The CPI(M) led coalitions lost the assembly elections in Kerala and West Bengal. In Kerala, CPI(M) led Left Democratic Front coalition with 68 seats lost to Indian National Congress led United Democratic Front's 72 seats in a neck to neck fought assembly elections. In West Bengal, CPI(M) alliance with 62 seats suffered a setback after 34 years of continuous rule, losing to Trinamool Congress alliance's 226 seats. Its Chief Minister candidate who is also an incumbent Chief Minister, Buddhadeb Bhattacharjee also lost from his Jadavpur assembly constituency.[38]

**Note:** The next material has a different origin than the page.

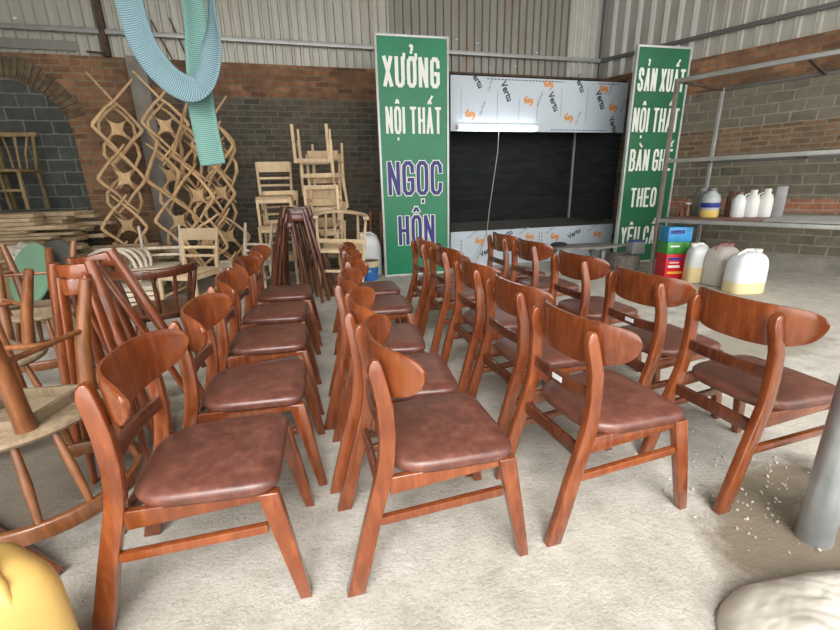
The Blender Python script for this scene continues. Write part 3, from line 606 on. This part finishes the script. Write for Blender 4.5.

CPI(M) leader and former Chief Minister of Kerala, V.S. Achuthanandan has stated in a TV interview that Bengal defeat was "because of the deviation from party policies and because of its anti-peasant line. Though party tried to correct the mistakes, is not effective enough prevent the downturn." Former CPI(M) leader and prominent economist Ashok Mitra pointed out that the reason why Left Front got defeated in West Bengal is, among other things, the present state leaders deviated from communist policies and principles.[39] There is a criticism that Budhadeb and Nirupam Sen were working as Corporate agents and was influenced by Neo-Liberal policies. CAG had earlier stated in its report that by allocating land to TATA at a subsidized rate, West Bengal govt incurred losses to the public exchequer. Former minister and CPI(M) leader Abdur Rezzak Mollah, blamed politburo members Buddhadeb Bhattacharjee and Nirupam Sen for the Left Front debacle in the Bengal assembly elections.[40] Wikileaks documents published in "The Hindu" newspaper reveals that Budhadeb had assured US Diplomats that, if CPI(M) refused to approve neo-liberal policies, the party should perish.[41] According to media reports Budhadeb rarely attended Polit Bureau meetings, and he had spent more time discussing with Manmohan Singh and Corporate lobbies than with his own party leaders.